7 Responses to “Festa de alguns, transtorno de todos”

  1. Lucia disse:
    25 de junho de 2010 às 23:26

    Olá, ainda nem li seu blog todo, mas uma rápida leitura e já sei que somos partidárias na mesma luta contra o ruído urbano.
    Este comentário é só para parabenizar pelo blog e dizer que voltarei para ler com mais calma.

    abraços.

  2. Carnatal: encerrando o assunto « Umas & Outras disse:
    5 de dezembro de 2009 às 12:03

    […] assim, mesmo que do ponto de vista pessoal eu não seja afetada pelo Carnatal, mantenho todas as críticas que fiz no post Festa de alguns, transtorno de muitos. Acho um absurdo a segregação de um espaço público para uso privado. Entre outras coisas, penso […]

  3. André Farkatt disse:
    4 de dezembro de 2009 às 23:03

    Acredite… é até mesmo pior do que você descreveu… a uns anos atrás meu trabalho era ali em frente ao Pittsburg… bem na linha vermelha do seu mapa… imagine trabalhar com publicidade e seus prazos insanos, em pleno carnatal…

    uma das coisas boas daqui de Recife é que esse troço já acabou, carnaval ainda tem uma forte conotação cultural e é uma festa pública de fato.

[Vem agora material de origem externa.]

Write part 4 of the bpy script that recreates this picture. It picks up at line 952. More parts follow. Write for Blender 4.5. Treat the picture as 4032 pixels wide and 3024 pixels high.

    Não que eu faça questão 🙂 🙂 🙂

  4. Luciana Håland disse:
    3 de dezembro de 2009 às 15:22

    Clotilde, estou achando que você vai confirmar suas impressões, vou ficar de olho nos posts.
    Já participei de alguns carnatais, até me diverti, mas também vi o lado negativo e principalmente entendo quem mora pela área. Os primeiros carnatais eram perto de onde eu morava e eram festas pequenas se comparadas com o que veio nos anos seguintes, não sei como está agora, mas realmente incomodava.

    Beijo

  5. Ana Valeska Guedes disse:
    3 de dezembro de 2009 às 13:45

    Olá, Clotilde! Vi seu post no Twitter e vim aqui conferir. Diferente de você já vivenciei muitos e muitos Carnatais e micaretas afora. Hoje digo a todos os meus amigos que “já me aposentei”, nem de graça chego perto da folia! Você relatou alguns inconvenientes que a festa provoca e esqueceu de falar na violência, que o Poder Público insiste em abafar todos os anos. Fui vítima dela no ano de 2004 e a forma de agradecer aos meus mentores e espíritos de luz que me salvaram foi dizendo tchau para essa folia! Hoje mesmo estou indo pra São Miguel do Gostoso descansar por lá, longe do burburinho, do trânsito louco, da fedentina e de todos os inconvenientes que a folia provoca. Vou curtir a natureza, com tudo de mais belo e puro que o Cara nos deu e bem longe da H1N1, e olha que comigo tem um grupo de 18 pessoas! Tenha certeza que o meu grupo é somente um entre tantos que estão fugindo de Natal nesse fim-de-semana. Será que é o início do fim da festa? Será? Te acompanho por aqui e pelo Twitter! Bom findi!

  6. aninhadaguiar disse:
    3 de dezembro de 2009 às 09:09

    Me sinto numa cidade totalmente sem identidade ao apoiar uma festa tão sem conteúdo. Moro longe “miolo” da festança, e ficarei por aqui, sem me aventurar por essas bandas até o “fuzuê” passar!

    Adorei o blog! Parabéns! 🙂

  7. Karl disse:
    3 de dezembro de 2009 às 08:15

    Clo, sensacional. Copia fiel desse evento que muda tudo!!!!
    To indo pra Buzios para o aniversario de Eliege, irmã
    de Eliana que vc conhece. Amanha iremos pra Sapé.